Awaiting the decision, Brush General Manager John Scheatzle said there hasn’t been an appeal before the board since 1997. “How will this work? I don’t know.”

With work being done to increase thermal conductivity in the products and new machinery centers being installed, the facility is ready to move forward, if the county’s monitoring plan upheld, he said. Meanwhile, “We’re confident that the permit is very responsive to community concerns. Combined with the air monitoring at the schools, it shows that we continue to be doing more than what’s required. So we’re hopeful.”

Adding to that hopefulness was a Dec. 1 ADEQ open house at Sunnyside High School, during which community members expressed satisfaction with the permit requirements.

Scheatzle said most of those who showed up were members of the Sunnyside Neighborhood Association. “They came in support of us,” he said, “all dressed in what they called ‘Brush Blue’.”

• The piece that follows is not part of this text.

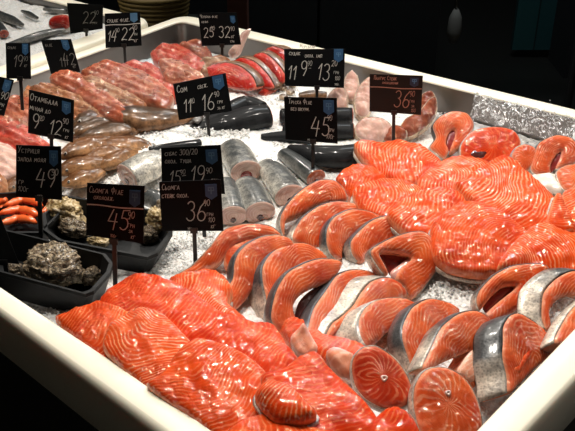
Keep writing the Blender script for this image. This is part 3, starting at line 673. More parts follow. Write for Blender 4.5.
fish('fish_chunk', 'brown ended fish chunk beside the mussels behind the salmon fillet price card', 'fish chunk', [(160,205,9,.905),(156,200,11,.905),(149,197,11,.905)], 'grey_skin', (0,.4,.9), cut='brown cut end', group=GS, cutmat='tan_flesh')
GB2 = 'black skinned fish pieces'
fish('black_fish', 'long black fish tapering left, lying under the chalk card of the centre back', 'fish', [(165,136,3,.905),(185,133,6,.905),(205,128,10,.905),(230,124,14,.91),(250,119,16,.91),(268,116,14,.91)], 'black_skin', cut='dark cut end', group=GB2, cutmat='red_flesh')
fish('black_fish', 'black fish behind the long one, angled up to its right', 'fish', [(200,124,5,.915),(225,113,9,.92),(245,104,10,.92),(262,108,8,.92)], 'black_skin', group=GB2)
fish('black_fish', 'upper round ended black fish, left of the white bellied pieces', 'fish chunk', [(282,116,9,.905),(320,116,10.5,.905),(352,116,10,.905)], 'black_skin', cut='dark cut end', group=GB2, cutmat='red_flesh')
fish('black_fish', 'lower round ended black fish, right under the first one near the white pieces', 'fish chunk', [(285,130,9,.90),(320,131,10.5,.90),(353,131,9.5,.90)], 'black_skin', cut='pink cut end', group=GB2, cutmat='pink_flesh')
fish('black_fish', 'black fish with red cut end touching the first orange back fillet', 'fish', [(290,150,7,.90),(312,155,12,.905),(340,157,14,.905),(360,154,13,.905)], 'black_skin', cut='dark red cut end', group=GB2, cutmat='red_flesh')
fish('black_fish', 'thin dark fish tail lying on ice left of the centre price card', 'fish', [(262,137,4,.90),(290,136,7,.90),(310,138,7,.90)], 'black_skin', group=GB2)
fish('black_fish', 'short black fish back above the hollow ended silver chunk', 'fish', [(150,150,4,.91),(170,147,5,.91),(200,143,5,.91)], 'black_skin', group=GB2)

GW = 'brown whole fish heaped on ice at left'
def whole(label, pts, eye=None, mat='brown_skin', tail=None, dorsal=(.2,.5,.8), flat=.7, fins=(), group=GW, name='whole_fish'):
    pts = [(a, b_, r*1.5, z) for a, b_, r, z in pts]
    return fish(name, label, 'fish', pts, mat, dorsal, flat, nose=True, eye=eye, tail=tail, fins=fins, group=group, lum=.15)
whole('large dark brown whole fish with its head left, in front of the pink fillets', [(106,115,4,.935),(116,117,9,.935),(135,119,12,.935),(155,120,11,.935),(175,118,8,.93),(192,116,4,.925)], (112,115,1.8), tail=([(190,114),(200,108),(204,118),(198,124),(190,120)],.925), fins=[([(130,112),(145,104),(160,108),(155,114)],.945)])
whole('brown whole fish lying under the large dark one, head to the left', [(82,138,3,.925),(92,136,7,.925),(108,133,9,.925),(124,131,8,.925),(140,129,4,.92)], (87,138,1.5))
whole('light brown long fish below the other brown ones, pointing right to the black fish', [(90,152,3,.91),(102,149,8,.915),(120,147,10,.915),(138,146,8,.91),(152,148,4,.905)], (93,153,1.6), 'tan_skin')
whole('tan fish with round eye, just right of the left middle price card', [(62,156,4,.925),(72,152,8,.925),(88,147,9,.925),(104,143,7,.92),(120,140,3,.92)], (65,154,1.7), 'tan_skin')
whole('tan fish whose head lies right of the upper left chalk card foot', [(85,160,4,.915),(95,157,7,.915),(110,153,8,.915),(126,150,5,.91)], (90,157,1.7), 'tan_skin')
whole('slender tan fish low at left with its tail fading to the ice', [(60,172,4,.91),(72,168,8,.91),(90,165,9,.91),(106,160,7,.905),(120,155,3,.905)], (66,170,1.6), 'tan_skin')
whole('small tan fish nearest the oyster tray under the left middle card', [(64,184,3,.9),(76,181,7,.9),(90,176,7,.9),(102,171,4,.9)], (70,182,1.5), 'tan_skin')
whole('dark glossy fish head poking out between the left cards', [(76,124,4,.935),(84,122,8,.935),(96,118,8,.93),(108,112,5,.93)], (80,121,2.2), 'brown_skin')
whole('small fish with dark eye beside the lower edge of the left middle card', [(10,188,4,.9),(20,182,7,.9),(34,178,7,.9),(50,174,4,.9)], (13,187,1.6), 'tan_skin')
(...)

Officials in attendance at that meeting included representatives from the Pima County Health Department, Sunnyside School District, Tucson Fire Department, University of Arizona, Environment Protection Agency and PDEQ.

The sparse audience attendance may be an indication of satisfaction with the permit, noted school district spokeswoman Monique Soria.

“PDEQ sent out postcards and the district sent out flyers and the open house was even publicized in the newspaper, so people knew about it,” she said. “There used to be a larger turnout before the permitting process was completed, but people seem to feel they have been informed.”

Sunnyside School Board Memeber Eva Dong, a critic of the Brush plant, was satisfied, Soria said.

“She said she felt that this has been a process where she has been at a lot of meetings and asked a lot of questions about emissions and response to any incident. Now, she feels that, as a community, we’ve had the issues addressed,” Soria said.

In addition, Dong wanted to maintain an independent guarantee that the students and teachers in the Sunnyside schools, adjacent to the Brush plant, were safe, Soria said. “So the fact that Brush is now paying for the monitoring is a victory.”